O livro analisa o fenômeno Racionais a partir de muitos aspectos, mas não se detém nas fontes intelectuais do discurso, da ação política e do pensamento afro-orientado do grupo. A exceção é o artigo de Paulo César Ramos, que aponta a importância do debate da discriminação racial, feito no movimento negro por gente como Carlos Hasenbalg e Lélia Gonzalez.
Ainda no mesmo artigo, Ramos demonstra como a proximidade dos Racionais com o Geledés, o Instituto da Mulher Negra, durante os anos 1990, através do Projeto Rap, tornou acessível a eles o universo de produção acadêmica sobre temas como violência policial, desigualdade racial e sistema de justiça criminal.
É excelente também o artigo de Paula Costa Nunes de Carvalho sobre a abordagem da imprensa paulista aos Racionais, durante os anos 1990, no qual fica claro o desequilíbrio entre a cobertura de artistas de rap e de outros gêneros.
"Sobrevivendo no Inferno", disco mais importante do grupo, tem o que Bruno de Carvalho Rocha classifica de uma linguagem "mítico-poética e religiosa". É isso, e muito mais.
Em "Capítulo 4, Versículo 3", Mano Brown introduz um universo imagético que é muito rico, barroco e épico. Brown é Public Enemy e Jorge Ben Jor. Mas ele também é Cruz e Sousa e Lima Barreto.
"Entre o Gatilho e a Tempestade" acerta na contextualização da produção dos Racionais. Sobretudo quando demonstra as redes de sociabilidade e a criatividade afro-diaspórica que floresce em bailes blacks, rodas de samba e terreiros de candomblé, das quais o grupo é um subproduto.
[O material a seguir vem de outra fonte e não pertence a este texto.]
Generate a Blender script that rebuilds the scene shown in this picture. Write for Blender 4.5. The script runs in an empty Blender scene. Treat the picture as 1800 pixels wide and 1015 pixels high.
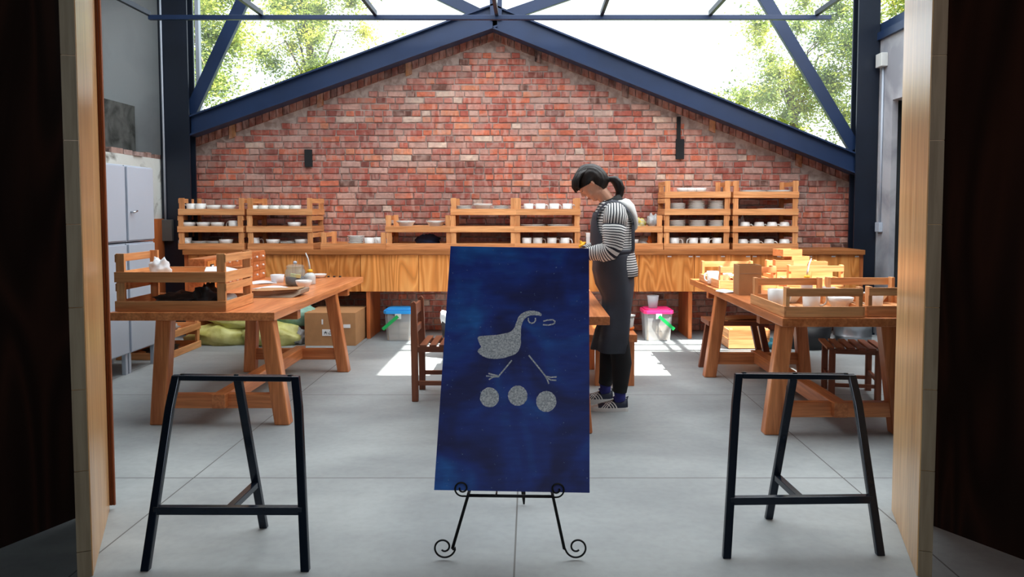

Aqui e acolá, todavia, os autores recaem em uma análise redundante da obra. Além disso, abusam do jargão e de linguagem hermética, restrita à compreensão dos pares. O que dá a medida do tamanho dos Racionais é a capacidade discursiva, mas o livro a subtrai, não a amplifica.
Uma alternativa à linguagem árida de "Entre o Gatilho e a Tempestade" é o livro "Dilla Time: The Life and Afterlife of J Dilla", de Dan Charnas, lançado em 2022 nos Estados Unidos. É um híbrido de musicologia e história cultural de um dos produtores mais influentes da história do hip hop.
O texto de Charnas, professor da Universidade de Nova York, é escrito com o rigor analítico esperado, mas é claro e acessível. Não à toa, entrou na lista de best-sellers do jornal The New York Times.
"Entre o Gatilho e a Tempestade" é uma iniciativa intelectual e política importante. Os Racionais são o fenômeno cultural mais complexo e interessante do Brasil das últimas décadas. A despeito da intenção, não é um livro de alcance amplo, ao contrário da obra e trajetória do grupo.